There is innovation happening that doesn’t necessarily look modern, explained architect James Merrell, with a classical simplicity that has an eternal appeal.

“If you look around the Hamptons, you see houses that were designed and built within the decade that are being knocked down. It means the original house was not architecturally timeless. It was maybe stuck in an idea, a moment — it was not about a larger perspective,” the Sag Harbor architect said. “The trends, then, and the historical goal of houses being heirlooms, those are completely at odds with each other.”

Jobs Lane residence designed by James Merrell Architects. Raymond Koch photo

The key is to acknowledge the past while thinking about the future, Masi explained, which was the strategy with his Georgica Cove project in East Hampton. The architect acknowledged the vernacular of the area and his clients’ needs — a couple with grown children, and grandchildren, who wanted a home that could accommodate the whole family, yet feel intimate the majority of the time.

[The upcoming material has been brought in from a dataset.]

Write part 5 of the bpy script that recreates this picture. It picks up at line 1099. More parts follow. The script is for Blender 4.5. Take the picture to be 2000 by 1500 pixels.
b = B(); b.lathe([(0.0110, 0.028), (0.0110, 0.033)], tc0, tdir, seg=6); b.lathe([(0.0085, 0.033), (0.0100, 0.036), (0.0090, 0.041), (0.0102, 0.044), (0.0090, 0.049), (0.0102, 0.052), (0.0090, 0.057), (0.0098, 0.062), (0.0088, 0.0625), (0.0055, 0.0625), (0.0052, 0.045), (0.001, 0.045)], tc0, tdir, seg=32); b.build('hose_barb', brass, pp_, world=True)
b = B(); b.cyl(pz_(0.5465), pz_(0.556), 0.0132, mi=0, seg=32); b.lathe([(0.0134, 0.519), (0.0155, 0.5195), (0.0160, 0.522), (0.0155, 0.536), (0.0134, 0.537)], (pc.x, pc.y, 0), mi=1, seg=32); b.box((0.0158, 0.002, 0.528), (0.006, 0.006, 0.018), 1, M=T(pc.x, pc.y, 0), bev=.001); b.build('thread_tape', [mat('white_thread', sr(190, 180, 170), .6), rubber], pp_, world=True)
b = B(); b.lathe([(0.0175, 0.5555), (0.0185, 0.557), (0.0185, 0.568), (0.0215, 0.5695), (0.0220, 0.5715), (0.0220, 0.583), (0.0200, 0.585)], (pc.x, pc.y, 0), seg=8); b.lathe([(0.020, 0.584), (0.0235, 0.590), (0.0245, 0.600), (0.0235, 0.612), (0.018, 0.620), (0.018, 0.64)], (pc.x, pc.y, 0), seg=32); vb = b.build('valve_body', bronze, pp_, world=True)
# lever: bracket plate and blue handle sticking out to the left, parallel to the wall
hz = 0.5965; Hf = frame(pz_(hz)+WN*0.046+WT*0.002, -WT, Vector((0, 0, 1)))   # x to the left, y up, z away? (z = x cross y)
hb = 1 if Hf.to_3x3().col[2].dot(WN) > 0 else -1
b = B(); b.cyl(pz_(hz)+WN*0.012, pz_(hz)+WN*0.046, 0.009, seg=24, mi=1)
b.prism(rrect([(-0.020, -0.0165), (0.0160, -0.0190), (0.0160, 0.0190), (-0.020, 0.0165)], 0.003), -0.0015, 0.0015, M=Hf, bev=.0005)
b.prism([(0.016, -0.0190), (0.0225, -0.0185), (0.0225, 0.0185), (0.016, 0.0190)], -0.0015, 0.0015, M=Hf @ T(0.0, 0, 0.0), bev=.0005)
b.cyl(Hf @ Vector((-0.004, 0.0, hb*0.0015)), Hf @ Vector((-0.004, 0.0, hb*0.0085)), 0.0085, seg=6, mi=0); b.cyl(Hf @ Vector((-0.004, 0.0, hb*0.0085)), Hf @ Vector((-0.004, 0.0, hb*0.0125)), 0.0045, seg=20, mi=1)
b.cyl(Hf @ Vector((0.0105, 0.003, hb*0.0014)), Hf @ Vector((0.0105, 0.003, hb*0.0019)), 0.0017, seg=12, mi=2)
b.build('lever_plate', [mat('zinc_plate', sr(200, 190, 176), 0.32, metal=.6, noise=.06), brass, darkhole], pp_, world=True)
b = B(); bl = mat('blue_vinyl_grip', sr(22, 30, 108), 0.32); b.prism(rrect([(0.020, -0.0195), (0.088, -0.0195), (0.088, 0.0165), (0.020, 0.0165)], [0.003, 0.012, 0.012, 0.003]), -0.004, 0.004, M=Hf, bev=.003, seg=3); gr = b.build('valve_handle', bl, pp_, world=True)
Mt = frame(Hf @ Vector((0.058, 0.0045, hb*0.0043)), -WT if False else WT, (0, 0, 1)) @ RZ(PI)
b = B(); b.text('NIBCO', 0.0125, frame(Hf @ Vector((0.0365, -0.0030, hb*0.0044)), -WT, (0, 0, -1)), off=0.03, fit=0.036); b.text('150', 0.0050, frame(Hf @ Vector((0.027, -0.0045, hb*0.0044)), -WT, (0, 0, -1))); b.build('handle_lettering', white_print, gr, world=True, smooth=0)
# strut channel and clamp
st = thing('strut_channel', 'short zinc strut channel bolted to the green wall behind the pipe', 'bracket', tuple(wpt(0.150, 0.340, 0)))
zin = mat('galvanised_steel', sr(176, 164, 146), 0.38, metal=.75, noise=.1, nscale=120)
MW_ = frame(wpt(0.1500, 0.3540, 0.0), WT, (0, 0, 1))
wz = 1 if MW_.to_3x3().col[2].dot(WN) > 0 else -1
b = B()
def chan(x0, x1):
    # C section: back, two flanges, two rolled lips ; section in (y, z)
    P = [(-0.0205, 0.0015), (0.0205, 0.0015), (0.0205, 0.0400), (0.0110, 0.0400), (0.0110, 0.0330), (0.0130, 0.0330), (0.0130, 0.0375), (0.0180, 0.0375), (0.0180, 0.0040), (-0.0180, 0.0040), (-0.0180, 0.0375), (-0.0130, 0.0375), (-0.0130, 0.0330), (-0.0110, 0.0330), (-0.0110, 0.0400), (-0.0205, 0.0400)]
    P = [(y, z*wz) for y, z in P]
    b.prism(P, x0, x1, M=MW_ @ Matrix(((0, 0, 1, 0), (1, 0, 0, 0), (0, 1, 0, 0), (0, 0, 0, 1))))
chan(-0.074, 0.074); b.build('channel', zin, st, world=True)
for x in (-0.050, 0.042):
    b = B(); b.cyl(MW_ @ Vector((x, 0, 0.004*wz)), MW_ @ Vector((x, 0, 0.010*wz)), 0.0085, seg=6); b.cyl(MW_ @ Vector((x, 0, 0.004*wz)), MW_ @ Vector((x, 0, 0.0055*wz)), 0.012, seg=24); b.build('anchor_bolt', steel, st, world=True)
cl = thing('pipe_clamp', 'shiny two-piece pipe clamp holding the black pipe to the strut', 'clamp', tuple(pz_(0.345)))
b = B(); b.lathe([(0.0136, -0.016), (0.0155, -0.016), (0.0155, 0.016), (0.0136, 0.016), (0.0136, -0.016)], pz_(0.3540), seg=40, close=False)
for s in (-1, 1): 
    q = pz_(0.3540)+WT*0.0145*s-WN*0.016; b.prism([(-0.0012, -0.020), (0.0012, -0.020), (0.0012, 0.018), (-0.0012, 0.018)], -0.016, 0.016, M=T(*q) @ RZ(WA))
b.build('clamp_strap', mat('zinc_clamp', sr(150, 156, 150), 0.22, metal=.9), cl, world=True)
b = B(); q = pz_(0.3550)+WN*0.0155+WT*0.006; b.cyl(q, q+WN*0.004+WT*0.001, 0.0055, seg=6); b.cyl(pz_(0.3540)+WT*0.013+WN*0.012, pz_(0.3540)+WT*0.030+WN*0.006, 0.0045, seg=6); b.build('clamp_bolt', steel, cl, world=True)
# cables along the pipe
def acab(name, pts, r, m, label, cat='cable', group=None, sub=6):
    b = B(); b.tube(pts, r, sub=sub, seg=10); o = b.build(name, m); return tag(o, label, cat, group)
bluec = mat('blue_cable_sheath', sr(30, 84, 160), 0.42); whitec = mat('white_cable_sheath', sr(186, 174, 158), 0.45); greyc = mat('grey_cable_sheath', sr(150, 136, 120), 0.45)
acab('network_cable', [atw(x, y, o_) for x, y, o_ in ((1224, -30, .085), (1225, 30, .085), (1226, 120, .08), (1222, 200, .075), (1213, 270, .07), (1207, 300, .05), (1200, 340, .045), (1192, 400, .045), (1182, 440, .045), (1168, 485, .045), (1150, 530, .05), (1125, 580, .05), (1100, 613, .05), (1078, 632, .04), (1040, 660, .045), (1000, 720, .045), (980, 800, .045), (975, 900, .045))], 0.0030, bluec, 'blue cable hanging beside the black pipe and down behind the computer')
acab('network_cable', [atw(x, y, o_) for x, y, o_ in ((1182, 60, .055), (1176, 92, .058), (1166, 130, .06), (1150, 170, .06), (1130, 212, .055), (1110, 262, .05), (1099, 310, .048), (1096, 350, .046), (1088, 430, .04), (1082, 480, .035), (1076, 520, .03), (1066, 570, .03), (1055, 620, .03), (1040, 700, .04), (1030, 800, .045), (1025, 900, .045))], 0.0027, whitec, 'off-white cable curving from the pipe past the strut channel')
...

Meet the New England connected barn.

“We partitioned these pieces of the house up, where they could literally close off a section of the house. You can really put that part of the house into sleep mode and feel like you’re living in a much smaller house,” Masi said. “It’s a home made up of four individual units and they’re literally detached from each other and have a glass courtyard that connects them. They can shut them off, physically, with a door, so you deactivate them and when just the owners are there, they feel they’re in a much more appropriately scaled home for them. When the kids and grandkids come and it’s fully occupied, the house can expand. The house expands and contracts depending on who’s there.”

Whether that house — and the countless other modern builds across the East End — will stand the test of time remains to be seen, though Merrell says he can typically tell. And more often than not, the differences between houses that capture a certain sensibility and the ones that do not boil down to trends.

“Our world has such a short attention span. Custom houses are increasingly being seen as a disposal consumer object, like cars,” he said. “Everything else in our lives, we use and essentially assume we’re going to throw it out after a season or two. I think houses are maybe the only thing left that shouldn’t be that way and isn’t reproduced in a mass sense.

“So when you’re talking about houses — as opposed to cars and clothes — are trends the goal or are trends passing obsessions, and things that make something commercial in the moment as opposed to timeless?” he continued. “To focus on trends is a small window through which to look at something that’s supposed to last a century, a lifetime. Houses are supposed to last generations.”